La fierezza di San Nicola
Le vedi volare quelle case arroccate, sovrapposte l’una sull’altra, abbracciate per farsi forza e sfidare il tempo. Cullate da un canto scrosciante, volano sui bagliori della terra e delle vette montane, volteggiano incessanti sul vallone che le divide e le confluisce nelle acque dell’Allaro, come grappoli assetati e fitti degli acini che vi regnano solenni e sovrani. Portano con sé la trama dei vicoli che si addentrano come meandri ripidi, incuneati e ristretti, dove scorre affannata la vita, rivelando nel passo e nel sudore il segno di un sangue che è familiare.
Dai piedi delle falde, diparte e scorre a scalare il susseguo degli orti coi rivoli d’acqua, raggiunge l’abitato e lo avvolge, sparge dalle ombre umide degli olivi le fragranze e i vapori antichi a cui risponde il gracidio dei solchi verdi, allegri e canterini. Le caldaie fumanti e il grido arrossato dei maiali scannati scaldano l’inverno e compiono il rito della festa, il sacrificio all’abbondanza augurale intinto nei boccali del vino rosso, sincero e ospitale, che scorre a fiotti sulle tavole imbandite e riempie l’aria degli umori fruttati, sapidi delle cromie pastello e dei tonfi sonori delle dolcezze autunnali.

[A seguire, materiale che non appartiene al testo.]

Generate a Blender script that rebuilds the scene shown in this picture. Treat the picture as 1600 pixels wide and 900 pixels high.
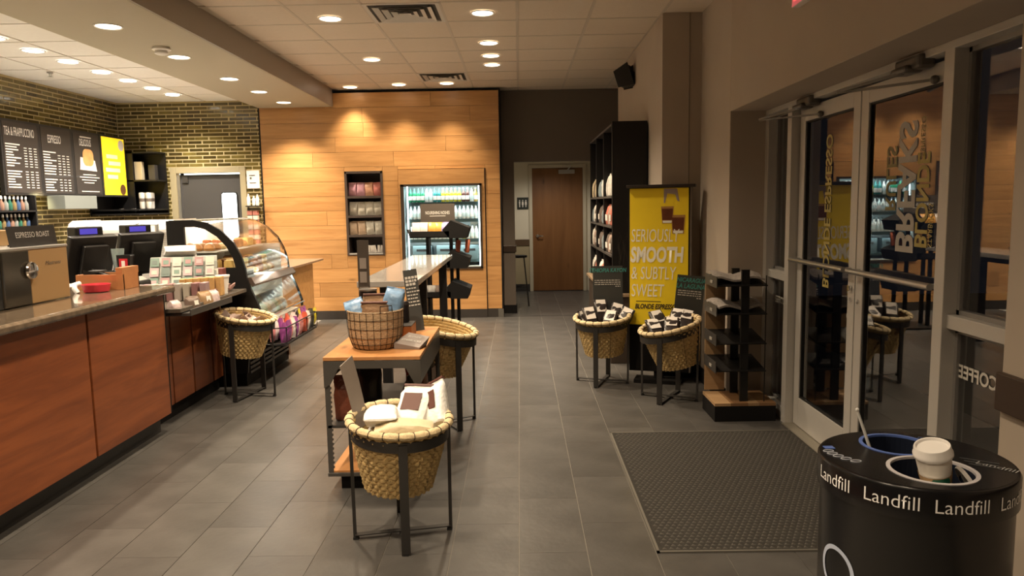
import bpy, math, random
from math import sin, cos, pi, radians as R
from mathutils import Vector, Matrix
random.seed(7)
S = bpy.context.scene
COL = S.collection
for o in list(bpy.data.objects): bpy.data.objects.remove(o)

# ------------------------------------------------------------------ camera
F = 1150.0
pitch = math.atan(130.5/F); yaw = R(.66); roll = R(1.0)
f = Vector((-sin(yaw)*cos(pitch), cos(yaw)*cos(pitch), -sin(pitch)))
r = f.cross(Vector((0, 0, 1))).normalized(); u = r.cross(f)
r2 = cos(roll)*r - sin(roll)*u; u2 = sin(roll)*r + cos(roll)*u
cd = bpy.data.cameras.new('camera'); cam = bpy.data.objects.new('camera', cd); COL.objects.link(cam)
m = Matrix((r2, u2, -f)).transposed().to_4x4(); m.translation = (0, 0, 1.55)
cam.matrix_world = m
cd.sensor_width = 36; cd.lens = 36*F/1600; cd.clip_start = .02; cd.clip_end = 100
S.camera = cam

# ------------------------------------------------------------------ world, exposure
w = bpy.data.worlds.new('night'); S.world = w; w.use_nodes = True
w.node_tree.nodes['Background'].inputs[0].default_value = (.012, .014, .02, 1)
w.node_tree.nodes['Background'].inputs[1].default_value = .25
S.view_settings.view_transform = 'Standard'; S.view_settings.look = 'None'
S.view_settings.gamma = 1; S.view_settings.use_curve_mapping = False
S.view_settings.exposure = 0.0

WARM = (1, .80, .56); NEUT = (1, .90, .76)
def spot(x, y, z, e, col=WARM, size=125, blend=.8, rad=.05, d=(0, 0, -1)):
    l = bpy.data.lights.new('spot_lamp', 'SPOT'); l.energy = e; l.color = col
    l.spot_size = R(size); l.spot_blend = blend; l.shadow_soft_size = rad
    o = bpy.data.objects.new('spot_lamp', l); COL.objects.link(o); o.location = (x, y, z)
    o.rotation_euler = Vector(d).to_track_quat('-Z', 'Y').to_euler(); return o
def area(x, y, z, e, sx, sy, d=(0, 0, -1), col=WARM, up='Y'):
    l = bpy.data.lights.new('panel_lamp', 'AREA'); l.energy = e; l.color = col; l.shape = 'RECTANGLE'; l.size = sx; l.size_y = sy
    o = bpy.data.objects.new('panel_lamp', l); COL.objects.link(o); o.location = (x, y, z)
    o.rotation_euler = Vector(d).to_track_quat('-Z', up).to_euler(); return o
HC = 3.12; HL = 3.0; HS = 2.9; YW = 10.12
MAIN = [(-1.553, 6.35), (-.275, 6.27), (-1.553, 8.1), (-.27, 7.4), (-.273, 8.02), (-.278, 8.53), (-2.196, 9.89), (-1.534, 9.76), (-.909, 9.73)]
MAIN_UNSEEN = [(-1.553, 4.6), (-.275, 4.5), (-1.553, 2.4), (-.275, 2.2), (-1.553, .4), (-.275, .2)]  # added lamps out of view, continuing the grid; they light the near floor
LEFTL = [(-4.35, 6.27), (-4.35, 6.78), (-4.35, 7.3), (-4.35, 7.87), (-4.35, 8.4), (-4.35, 8.95), (-4.35, 9.46), (-4.35, 5.2), (-4.35, 3.8)]
SOFL = [(-2.99, 5.55), (-2.99, 6.68), (-2.99, 7.82), (-2.99, 8.7), (-2.99, 9.6), (-2.99, 4.4), (-2.99, 3.2)]
EM = 3.2
for x, y in MAIN: spot(x, y, HC-.03, (50 if y > 9.5 else 75)*EM, WARM, 90 if y > 9.5 else 125, 1)
for x, y in MAIN_UNSEEN: spot(x, y, HC-.03, (80 if x < -1 else 42)*EM, WARM)
for x, y in LEFTL: spot(x, y, HL-.03, 55*EM, NEUT)
for x, y in SOFL: spot(x, y, HS-.03, (110 if y > 9.5 else 50)*EM, WARM, 110, 1)

# ------------------------------------------------------------------ materials
MATS = {}
def nodes(name):
    m = bpy.data.materials.new(name); m.use_nodes = True; nt = m.node_tree
    return m, nt, nt.nodes['Principled BSDF']
def mat(name, col, rough=.5, metal=0, noise=0, nscale=20, bump=0, bscale=60, emit=0, trans=0, coat=0, ior=1.45, var=0, stretch=(1, 1, 1), alpha=1):
    if name in MATS: return MATS[name]
    m, nt, b = nodes(name); L = nt.links
    b.inputs['Base Color'].default_value = (*col, 1); b.inputs['Roughness'].default_value = rough
    b.inputs['Metallic'].default_value = metal; b.inputs['IOR'].default_value = ior
    b.inputs['Transmission Weight'].default_value = trans; b.inputs['Coat Weight'].default_value = coat
    if emit:
        b.inputs['Emission Color'].default_value = (*col, 1); b.inputs['Emission Strength'].default_value = emit
    tc = nt.nodes.new('ShaderNodeTexCoord'); mp = nt.nodes.new('ShaderNodeMapping'); mp.inputs['Scale'].default_value = stretch
    L.new(tc.outputs['Object'], mp.inputs[0])
    if noise:
        n = nt.nodes.new('ShaderNodeTexNoise'); n.inputs['Scale'].default_value = nscale; n.inputs['Detail'].default_value = 5
        L.new(mp.outputs[0], n.inputs['Vector'])
        mx = nt.nodes.new('ShaderNodeMix'); mx.data_type = 'RGBA'
        mx.inputs[6].default_value = (*[c*(1-noise) for c in col], 1); mx.inputs[7].default_value = (*[min(1, c*(1+noise)) for c in col], 1)
        L.new(n.outputs['Fac'], mx.inputs[0]); out = mx.outputs[2]
        if var:
            oi = nt.nodes.new('ShaderNodeObjectInfo'); hs = nt.nodes.new('ShaderNodeHueSaturation')
            mr = nt.nodes.new('ShaderNodeMapRange'); mr.inputs[3].default_value = 1-var; mr.inputs[4].default_value = 1+var
            L.new(oi.outputs['Random'], mr.inputs[0]); L.new(mr.outputs[0], hs.inputs['Value']); L.new(out, hs.inputs['Color']); out = hs.outputs[0]
        L.new(out, b.inputs['Base Color'])
    if bump:
        n2 = nt.nodes.new('ShaderNodeTexNoise'); n2.inputs['Scale'].default_value = bscale; L.new(mp.outputs[0], n2.inputs['Vector'])
        bp = nt.nodes.new('ShaderNodeBump'); bp.inputs['Strength'].default_value = bump; bp.inputs['Distance'].default_value = .01
        L.new(n2.outputs['Fac'], bp.inputs['Height']); L.new(bp.outputs[0], b.inputs['Normal'])
    MATS[name] = m; return m
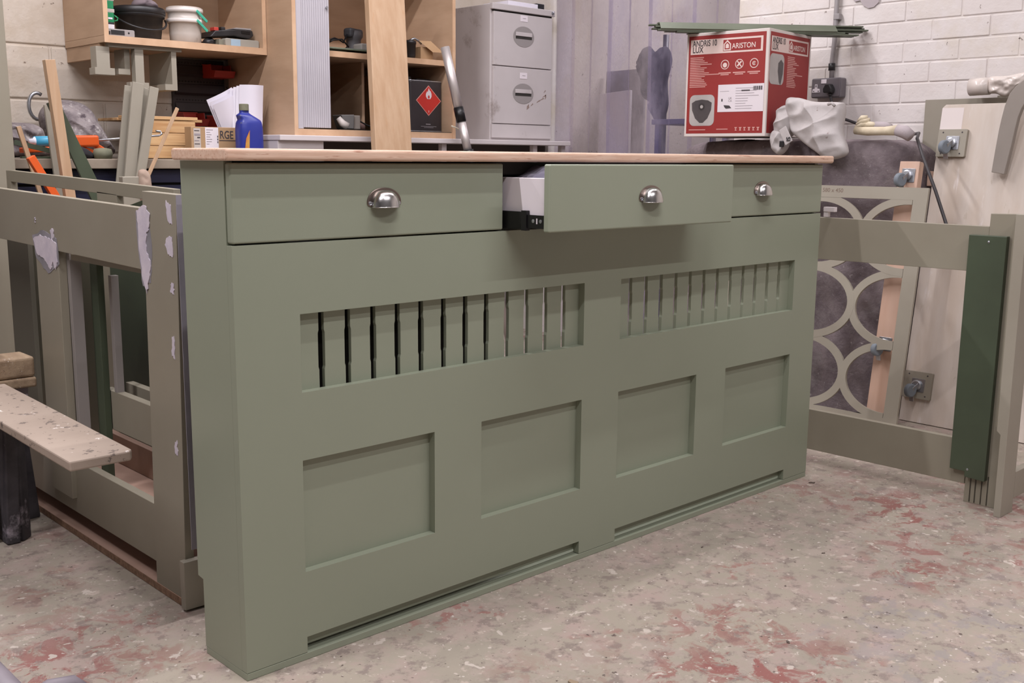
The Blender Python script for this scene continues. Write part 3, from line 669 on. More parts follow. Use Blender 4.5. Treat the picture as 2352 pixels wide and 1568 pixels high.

A San Nicola non manca nessuno dei doni splendidi della natura. Le sponde della fiumara verdeggiano fiere del colore degli aranci, dei pioppi e degli oleandri, e la vite risale paziente per i terreni acclivi, le aie e i palmenti con le ginestre, i fichidindia, i fichi, i ciliegi e i gelsi, e gli fan corona nelle alture imperiose e nelle pieghe scarne le eriche, i castagni, gli ilici e le querce. I ghiri sbucano silenti dal folto dei rami, saltellano e gonfiano con le ghiande, e i cinghiali rotolano nelle pozze stagnanti dell’insoglio, vagano per i crinali di collina e di montagna, discendono nei coltivi ai piedi della valle, e gli speroni di roccia sono squarci protesi al cielo. La roccia regna padrona nel cuore dei suoi abitatori, ne incide le asprezze, le gole e le forre in cui perdersi e rinascere.
Ma San Nicola è un recesso nelle viscere di un sud piagato e ribelle. Indomito insorse contro chi soleva comandare sugli uomini, le terre e gli animali, ma non poté trattenere i suoi figli dispersi per le strade del mondo, partiti col pensiero già rivolto alla nostalgica memoria ed al proposito vano di ritornare. Non vi tornarono! E lo si capisce bene da certe case scheletrite, coi tetti e i pavimenti e i balconi crollati. Sulle creste scoperte dei muri crescono le piante erratiche che si nutrono delle loro midolla, e l’intrico dei rovi ha invaso le stanze, coperto le polveri, raggelato le voci, i pianti e le squilla argentine dei bimbi e i grossi sospiri trascorsi. Sui gradini di pietra consunta sono cesellate le orme incavate da chi le ha percorse; sono nude ed esposte al sole e alla pioggia, e ne custodiscono le storie dei focolari spenti nell’oblio del tempo.
Ora, il paesino è un riflesso flebile di quello che fu, l’abbandono è il segno più evidente e le generazioni si avvicendano sempre più solitarie, ma non smettono di vestire l’abito antico della fierezza.